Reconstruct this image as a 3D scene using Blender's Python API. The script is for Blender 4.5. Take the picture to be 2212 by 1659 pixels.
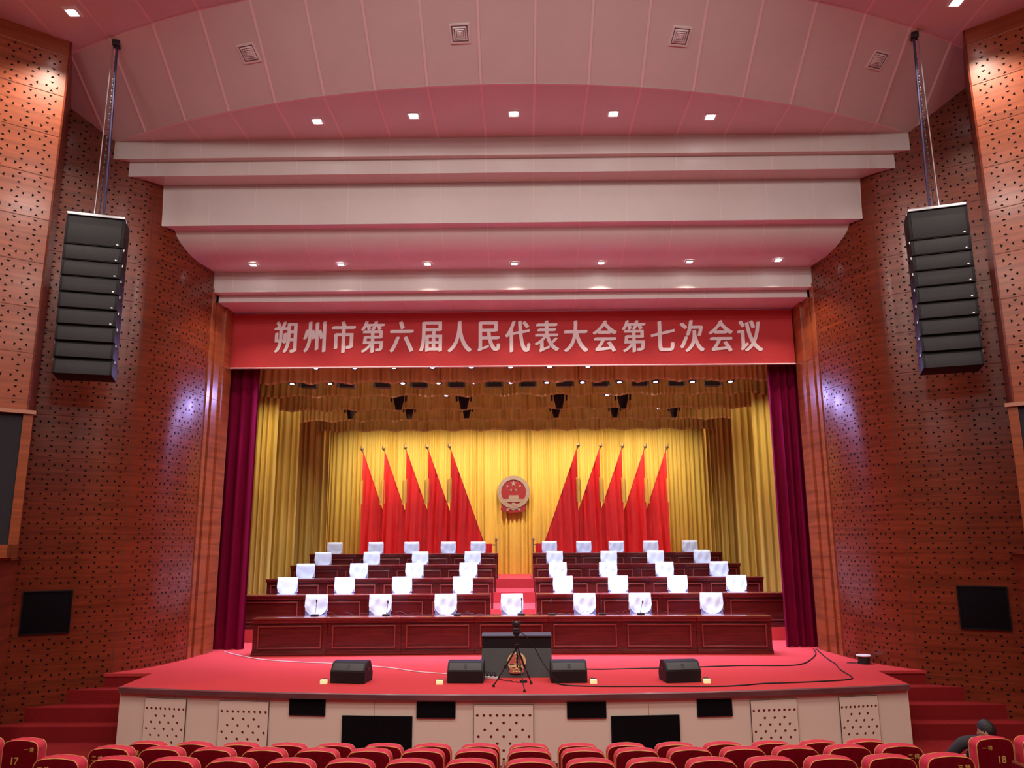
import bpy, bmesh, math, random
from mathutils import Vector, Matrix
from math import pi, sin, cos, tan, radians, sqrt, atan2

# ------------------------------------------------------------------ clear
for o in list(bpy.data.objects):
    bpy.data.objects.remove(o, do_unlink=True)
SC = bpy.context.scene
COL = SC.collection
V = Vector

def lin(r, g, b):
    f = lambda c: (c/255/12.92) if c/255 <= .04045 else ((c/255+.055)/1.055)**2.4
    return (f(r), f(g), f(b))

# ------------------------------------------------------------------ camera
F_PX, IW, IH = 1690.0, 2212, 1659
CAMP = V((0.18, 0.0, 3.22))
_p, _y, _r = radians(11.4), radians(0.65), radians(0.33)
FWD = V((-sin(_y)*cos(_p), cos(_y)*cos(_p), sin(_p)))
_rt = V((cos(_y), sin(_y), 0)); _up = _rt.cross(FWD)
RT = _rt*cos(_r)-_up*sin(_r); UP = _rt*sin(_r)+_up*cos(_r)
cd = bpy.data.cameras.new('camera'); cam = bpy.data.objects.new('camera', cd); COL.objects.link(cam)
cd.sensor_width = 36.0; cd.lens = F_PX/IW*36.0; cd.clip_end = 200
M = Matrix((( RT.x, UP.x, -FWD.x, CAMP.x), (RT.y, UP.y, -FWD.y, CAMP.y), (RT.z, UP.z, -FWD.z, CAMP.z), (0, 0, 0, 1)))
cam.matrix_world = M
SC.camera = cam

# ------------------------------------------------------------------ world, view
w = bpy.data.worlds.new('world'); SC.world = w; w.use_nodes = True
w.node_tree.nodes['Background'].inputs[0].default_value = (.9, .72, .75, 1)
w.node_tree.nodes['Background'].inputs[1].default_value = .10
SC.view_settings.view_transform = 'Standard'; SC.view_settings.look = 'None'
SC.view_settings.gamma = 1.0; SC.view_settings.use_curve_mapping = False
SC.view_settings.exposure = 0.0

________

REQUIRED TASK:
Reproduce the material above in full, exactly, with no images.

TASK ANSWER:
Reconstruct this image as a 3D scene using Blender's Python API. The script is for Blender 4.5. Take the picture to be 2212 by 1659 pixels.
import bpy, bmesh, math, random
from mathutils import Vector, Matrix
from math import pi, sin, cos, tan, radians, sqrt, atan2

# ------------------------------------------------------------------ clear
for o in list(bpy.data.objects):
    bpy.data.objects.remove(o, do_unlink=True)
SC = bpy.context.scene
COL = SC.collection
V = Vector

def lin(r, g, b):
    f = lambda c: (c/255/12.92) if c/255 <= .04045 else ((c/255+.055)/1.055)**2.4
    return (f(r), f(g), f(b))

# ------------------------------------------------------------------ camera
F_PX, IW, IH = 1690.0, 2212, 1659
CAMP = V((0.18, 0.0, 3.22))
_p, _y, _r = radians(11.4), radians(0.65), radians(0.33)
FWD = V((-sin(_y)*cos(_p), cos(_y)*cos(_p), sin(_p)))
_rt = V((cos(_y), sin(_y), 0)); _up = _rt.cross(FWD)
RT = _rt*cos(_r)-_up*sin(_r); UP = _rt*sin(_r)+_up*cos(_r)
cd = bpy.data.cameras.new('camera'); cam = bpy.data.objects.new('camera', cd); COL.objects.link(cam)
cd.sensor_width = 36.0; cd.lens = F_PX/IW*36.0; cd.clip_end = 200
M = Matrix((( RT.x, UP.x, -FWD.x, CAMP.x), (RT.y, UP.y, -FWD.y, CAMP.y), (RT.z, UP.z, -FWD.z, CAMP.z), (0, 0, 0, 1)))
cam.matrix_world = M
SC.camera = cam

# ------------------------------------------------------------------ world, view
w = bpy.data.worlds.new('world'); SC.world = w; w.use_nodes = True
w.node_tree.nodes['Background'].inputs[0].default_value = (.9, .72, .75, 1)
w.node_tree.nodes['Background'].inputs[1].default_value = .10
SC.view_settings.view_transform = 'Standard'; SC.view_settings.look = 'None'
SC.view_settings.gamma = 1.0; SC.view_settings.use_curve_mapping = False
SC.view_settings.exposure = 0.0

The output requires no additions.